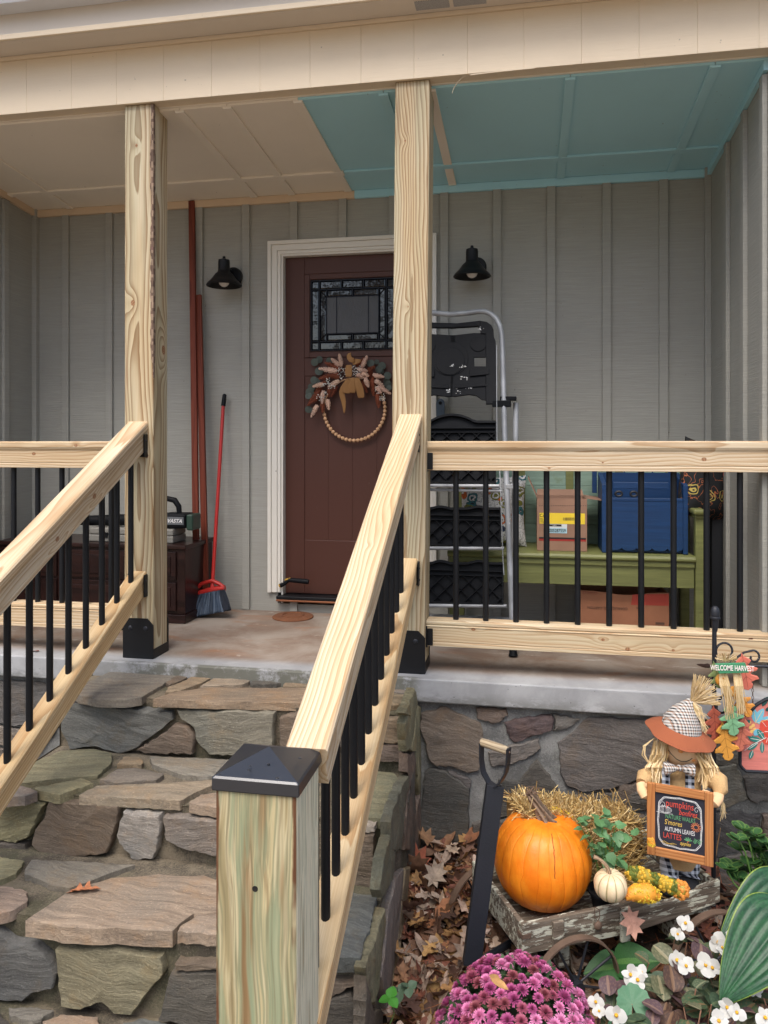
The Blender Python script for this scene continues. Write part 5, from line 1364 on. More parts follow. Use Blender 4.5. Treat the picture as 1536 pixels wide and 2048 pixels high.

---

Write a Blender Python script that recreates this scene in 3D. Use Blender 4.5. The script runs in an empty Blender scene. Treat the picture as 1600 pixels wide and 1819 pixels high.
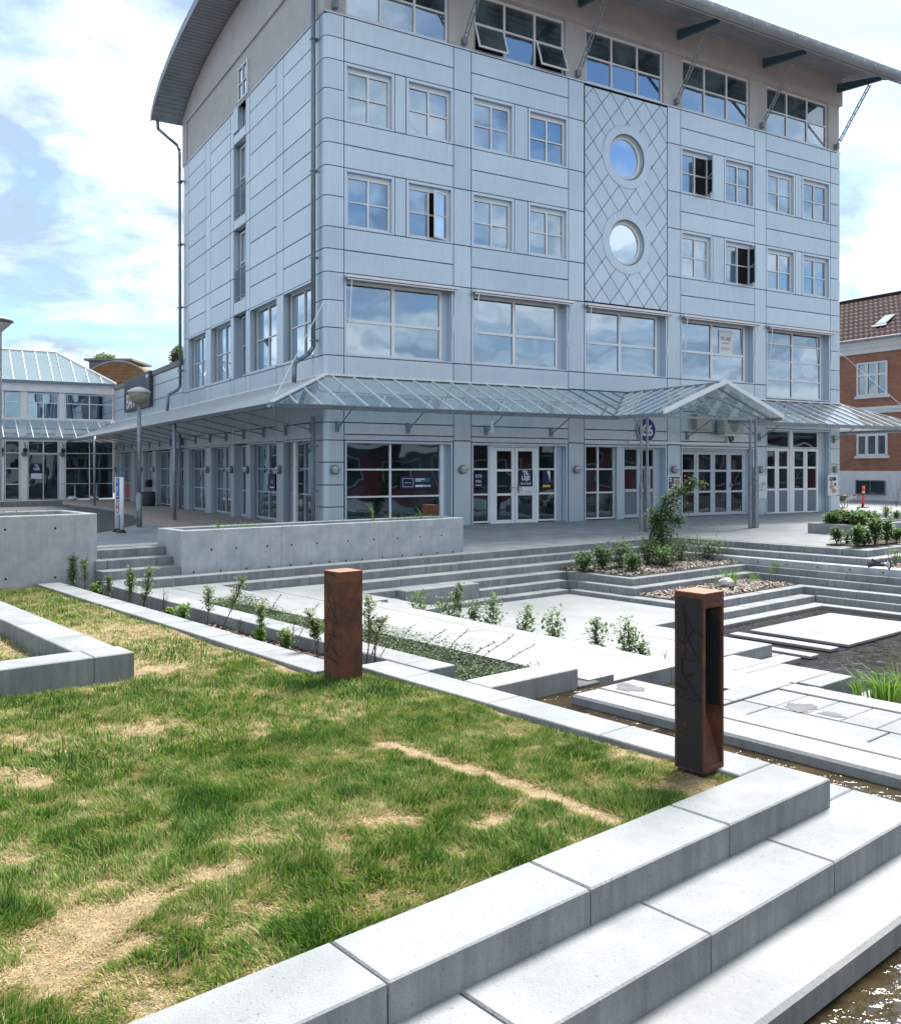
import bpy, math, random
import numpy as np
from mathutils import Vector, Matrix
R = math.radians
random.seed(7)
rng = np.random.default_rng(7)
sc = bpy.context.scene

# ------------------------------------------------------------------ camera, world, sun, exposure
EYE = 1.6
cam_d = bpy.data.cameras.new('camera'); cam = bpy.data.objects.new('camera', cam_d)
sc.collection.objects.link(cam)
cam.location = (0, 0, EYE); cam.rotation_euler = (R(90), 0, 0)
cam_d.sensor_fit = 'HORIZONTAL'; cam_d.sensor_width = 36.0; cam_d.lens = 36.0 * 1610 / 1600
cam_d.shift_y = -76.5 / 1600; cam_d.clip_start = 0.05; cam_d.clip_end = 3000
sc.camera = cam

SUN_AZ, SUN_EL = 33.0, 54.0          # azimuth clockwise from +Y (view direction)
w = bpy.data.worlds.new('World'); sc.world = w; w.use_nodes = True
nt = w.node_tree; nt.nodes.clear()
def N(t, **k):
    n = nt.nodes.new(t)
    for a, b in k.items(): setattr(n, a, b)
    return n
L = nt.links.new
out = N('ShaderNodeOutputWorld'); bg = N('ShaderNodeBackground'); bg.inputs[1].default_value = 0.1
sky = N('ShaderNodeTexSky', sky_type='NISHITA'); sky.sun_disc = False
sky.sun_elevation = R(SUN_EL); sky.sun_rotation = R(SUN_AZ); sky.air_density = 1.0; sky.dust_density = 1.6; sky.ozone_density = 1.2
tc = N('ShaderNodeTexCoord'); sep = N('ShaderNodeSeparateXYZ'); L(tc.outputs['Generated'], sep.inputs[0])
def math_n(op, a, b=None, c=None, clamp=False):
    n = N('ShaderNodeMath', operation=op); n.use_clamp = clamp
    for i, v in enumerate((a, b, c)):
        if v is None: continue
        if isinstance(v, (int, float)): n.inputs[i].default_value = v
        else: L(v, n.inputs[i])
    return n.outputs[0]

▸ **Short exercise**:
Pull out only the lines from the one with "Write a Blender" up to and including the one with "return n.outputs[0]", and drop any pictures along the way.

▸ **Task answer**:
Write a Blender Python script that recreates this scene in 3D. Use Blender 4.5. The script runs in an empty Blender scene. Treat the picture as 1600 pixels wide and 1819 pixels high.
import bpy, math, random
import numpy as np
from mathutils import Vector, Matrix
R = math.radians
random.seed(7)
rng = np.random.default_rng(7)
sc = bpy.context.scene

# ------------------------------------------------------------------ camera, world, sun, exposure
EYE = 1.6
cam_d = bpy.data.cameras.new('camera'); cam = bpy.data.objects.new('camera', cam_d)
sc.collection.objects.link(cam)
cam.location = (0, 0, EYE); cam.rotation_euler = (R(90), 0, 0)
cam_d.sensor_fit = 'HORIZONTAL'; cam_d.sensor_width = 36.0; cam_d.lens = 36.0 * 1610 / 1600
cam_d.shift_y = -76.5 / 1600; cam_d.clip_start = 0.05; cam_d.clip_end = 3000
sc.camera = cam

SUN_AZ, SUN_EL = 33.0, 54.0          # azimuth clockwise from +Y (view direction)
w = bpy.data.worlds.new('World'); sc.world = w; w.use_nodes = True
nt = w.node_tree; nt.nodes.clear()
def N(t, **k):
    n = nt.nodes.new(t)
    for a, b in k.items(): setattr(n, a, b)
    return n
L = nt.links.new
out = N('ShaderNodeOutputWorld'); bg = N('ShaderNodeBackground'); bg.inputs[1].default_value = 0.1
sky = N('ShaderNodeTexSky', sky_type='NISHITA'); sky.sun_disc = False
sky.sun_elevation = R(SUN_EL); sky.sun_rotation = R(SUN_AZ); sky.air_density = 1.0; sky.dust_density = 1.6; sky.ozone_density = 1.2
tc = N('ShaderNodeTexCoord'); sep = N('ShaderNodeSeparateXYZ'); L(tc.outputs['Generated'], sep.inputs[0])
def math_n(op, a, b=None, c=None, clamp=False):
    n = N('ShaderNodeMath', operation=op); n.use_clamp = clamp
    for i, v in enumerate((a, b, c)):
        if v is None: continue
        if isinstance(v, (int, float)): n.inputs[i].default_value = v
        else: L(v, n.inputs[i])
    return n.outputs[0]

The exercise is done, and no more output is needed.